- [Written instruction] Among the entries below, one stretch runs from the line that contains "Write part 2" through the line that contains "bm = bmesh.new(); sweep(bm, sp, path);". Repeat that stretch exactly, ends included, and only that.
(begin)
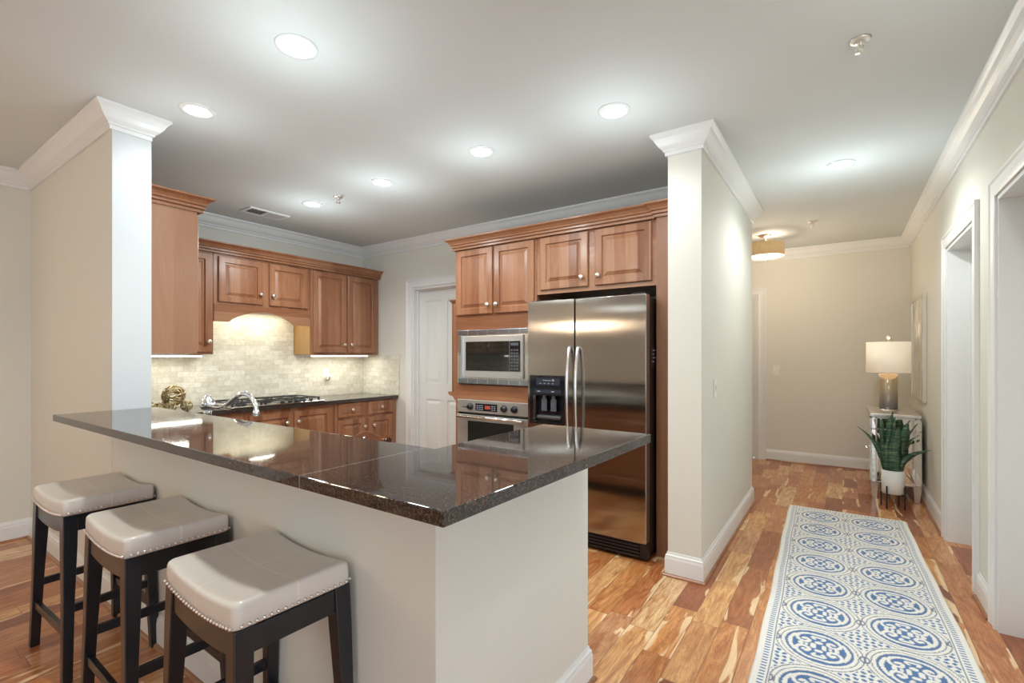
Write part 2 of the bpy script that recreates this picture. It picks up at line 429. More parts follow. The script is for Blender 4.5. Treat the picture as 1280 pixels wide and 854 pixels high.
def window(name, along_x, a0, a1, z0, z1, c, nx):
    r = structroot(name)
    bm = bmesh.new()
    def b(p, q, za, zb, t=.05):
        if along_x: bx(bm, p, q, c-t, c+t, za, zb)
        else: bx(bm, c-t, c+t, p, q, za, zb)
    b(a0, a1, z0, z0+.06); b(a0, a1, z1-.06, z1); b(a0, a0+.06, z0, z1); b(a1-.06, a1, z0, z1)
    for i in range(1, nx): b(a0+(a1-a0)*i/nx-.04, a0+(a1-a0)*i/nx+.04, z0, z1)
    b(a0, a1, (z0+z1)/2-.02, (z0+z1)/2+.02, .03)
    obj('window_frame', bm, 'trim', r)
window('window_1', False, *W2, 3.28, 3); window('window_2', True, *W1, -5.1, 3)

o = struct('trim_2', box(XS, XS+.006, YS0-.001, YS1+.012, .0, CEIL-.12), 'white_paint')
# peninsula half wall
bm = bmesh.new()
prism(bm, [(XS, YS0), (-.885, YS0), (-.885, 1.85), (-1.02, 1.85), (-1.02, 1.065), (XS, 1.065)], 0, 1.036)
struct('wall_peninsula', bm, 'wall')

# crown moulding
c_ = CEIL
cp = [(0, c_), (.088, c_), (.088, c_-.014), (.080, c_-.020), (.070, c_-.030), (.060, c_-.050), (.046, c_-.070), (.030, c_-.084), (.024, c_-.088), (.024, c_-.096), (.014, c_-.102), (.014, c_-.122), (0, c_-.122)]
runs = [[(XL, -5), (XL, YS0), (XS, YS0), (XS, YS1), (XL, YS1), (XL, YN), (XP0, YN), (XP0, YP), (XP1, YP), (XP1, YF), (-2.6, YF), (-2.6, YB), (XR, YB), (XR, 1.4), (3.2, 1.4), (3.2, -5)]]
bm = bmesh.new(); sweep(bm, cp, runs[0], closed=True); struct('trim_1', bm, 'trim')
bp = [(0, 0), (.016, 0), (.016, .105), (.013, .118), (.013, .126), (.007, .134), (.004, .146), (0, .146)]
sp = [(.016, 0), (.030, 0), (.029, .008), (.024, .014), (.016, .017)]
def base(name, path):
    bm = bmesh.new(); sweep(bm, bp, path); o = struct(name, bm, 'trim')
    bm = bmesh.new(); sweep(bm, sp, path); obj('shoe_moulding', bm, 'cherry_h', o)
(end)
(begin)
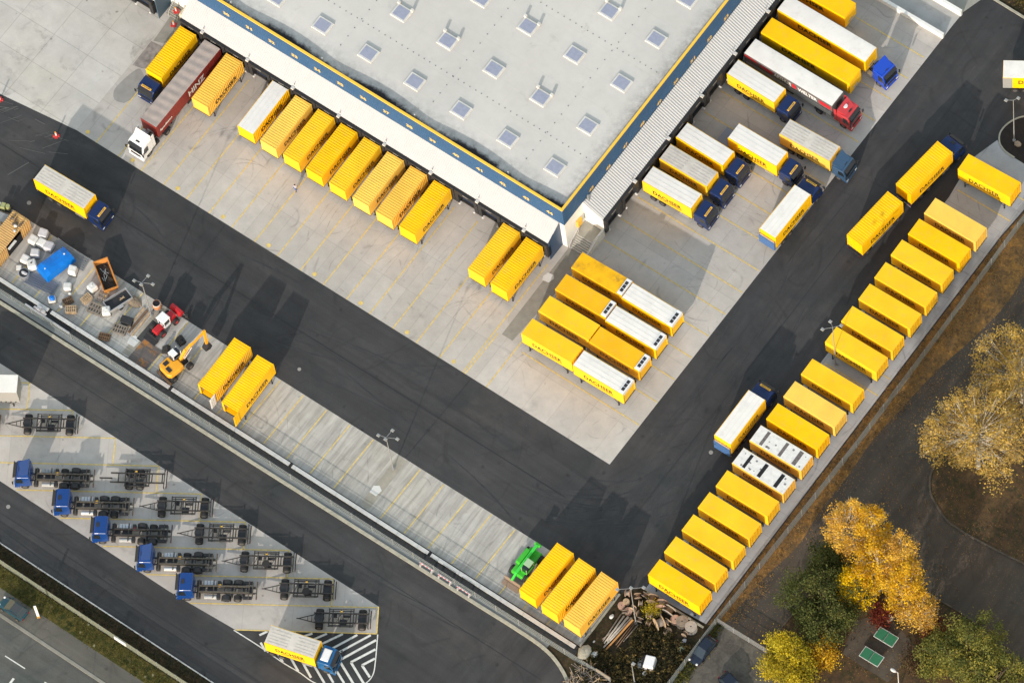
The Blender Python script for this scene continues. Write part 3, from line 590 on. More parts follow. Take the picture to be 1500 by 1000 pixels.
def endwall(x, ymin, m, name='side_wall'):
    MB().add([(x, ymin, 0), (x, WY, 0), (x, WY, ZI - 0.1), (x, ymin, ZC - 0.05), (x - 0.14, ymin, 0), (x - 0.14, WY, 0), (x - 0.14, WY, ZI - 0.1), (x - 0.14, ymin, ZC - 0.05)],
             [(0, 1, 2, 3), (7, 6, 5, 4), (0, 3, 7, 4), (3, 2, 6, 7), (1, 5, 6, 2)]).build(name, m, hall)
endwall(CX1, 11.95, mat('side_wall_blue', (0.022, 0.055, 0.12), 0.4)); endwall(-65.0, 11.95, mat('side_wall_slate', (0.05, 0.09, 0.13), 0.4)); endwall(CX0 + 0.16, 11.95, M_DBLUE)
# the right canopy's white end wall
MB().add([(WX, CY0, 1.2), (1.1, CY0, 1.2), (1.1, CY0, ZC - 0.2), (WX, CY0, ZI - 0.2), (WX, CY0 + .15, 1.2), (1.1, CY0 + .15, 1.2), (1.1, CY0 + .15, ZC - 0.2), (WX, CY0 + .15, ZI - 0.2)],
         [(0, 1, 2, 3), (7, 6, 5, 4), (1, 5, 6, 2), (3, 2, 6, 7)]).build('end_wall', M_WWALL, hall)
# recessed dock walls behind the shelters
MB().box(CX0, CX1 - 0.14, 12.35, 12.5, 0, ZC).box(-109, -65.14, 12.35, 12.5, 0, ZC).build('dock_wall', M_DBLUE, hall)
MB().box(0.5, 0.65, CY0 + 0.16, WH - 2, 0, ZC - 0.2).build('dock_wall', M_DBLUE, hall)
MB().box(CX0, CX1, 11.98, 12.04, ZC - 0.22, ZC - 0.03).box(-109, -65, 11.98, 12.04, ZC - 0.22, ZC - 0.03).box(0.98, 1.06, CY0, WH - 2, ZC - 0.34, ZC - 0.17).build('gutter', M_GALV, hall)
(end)
- [Solution to the exercise]
Write part 2 of the bpy script that recreates this picture. It picks up at line 429. More parts follow. The script is for Blender 4.5. Treat the picture as 1280 pixels wide and 854 pixels high.
def window(name, along_x, a0, a1, z0, z1, c, nx):
    r = structroot(name)
    bm = bmesh.new()
    def b(p, q, za, zb, t=.05):
        if along_x: bx(bm, p, q, c-t, c+t, za, zb)
        else: bx(bm, c-t, c+t, p, q, za, zb)
    b(a0, a1, z0, z0+.06); b(a0, a1, z1-.06, z1); b(a0, a0+.06, z0, z1); b(a1-.06, a1, z0, z1)
    for i in range(1, nx): b(a0+(a1-a0)*i/nx-.04, a0+(a1-a0)*i/nx+.04, z0, z1)
    b(a0, a1, (z0+z1)/2-.02, (z0+z1)/2+.02, .03)
    obj('window_frame', bm, 'trim', r)
window('window_1', False, *W2, 3.28, 3); window('window_2', True, *W1, -5.1, 3)

o = struct('trim_2', box(XS, XS+.006, YS0-.001, YS1+.012, .0, CEIL-.12), 'white_paint')
# peninsula half wall
bm = bmesh.new()
prism(bm, [(XS, YS0), (-.885, YS0), (-.885, 1.85), (-1.02, 1.85), (-1.02, 1.065), (XS, 1.065)], 0, 1.036)
struct('wall_peninsula', bm, 'wall')

# crown moulding
c_ = CEIL
cp = [(0, c_), (.088, c_), (.088, c_-.014), (.080, c_-.020), (.070, c_-.030), (.060, c_-.050), (.046, c_-.070), (.030, c_-.084), (.024, c_-.088), (.024, c_-.096), (.014, c_-.102), (.014, c_-.122), (0, c_-.122)]
runs = [[(XL, -5), (XL, YS0), (XS, YS0), (XS, YS1), (XL, YS1), (XL, YN), (XP0, YN), (XP0, YP), (XP1, YP), (XP1, YF), (-2.6, YF), (-2.6, YB), (XR, YB), (XR, 1.4), (3.2, 1.4), (3.2, -5)]]
bm = bmesh.new(); sweep(bm, cp, runs[0], closed=True); struct('trim_1', bm, 'trim')
bp = [(0, 0), (.016, 0), (.016, .105), (.013, .118), (.013, .126), (.007, .134), (.004, .146), (0, .146)]
sp = [(.016, 0), (.030, 0), (.029, .008), (.024, .014), (.016, .017)]
def base(name, path):
    bm = bmesh.new(); sweep(bm, bp, path); o = struct(name, bm, 'trim')
    bm = bmesh.new(); sweep(bm, sp, path); obj('shoe_moulding', bm, 'cherry_h', o)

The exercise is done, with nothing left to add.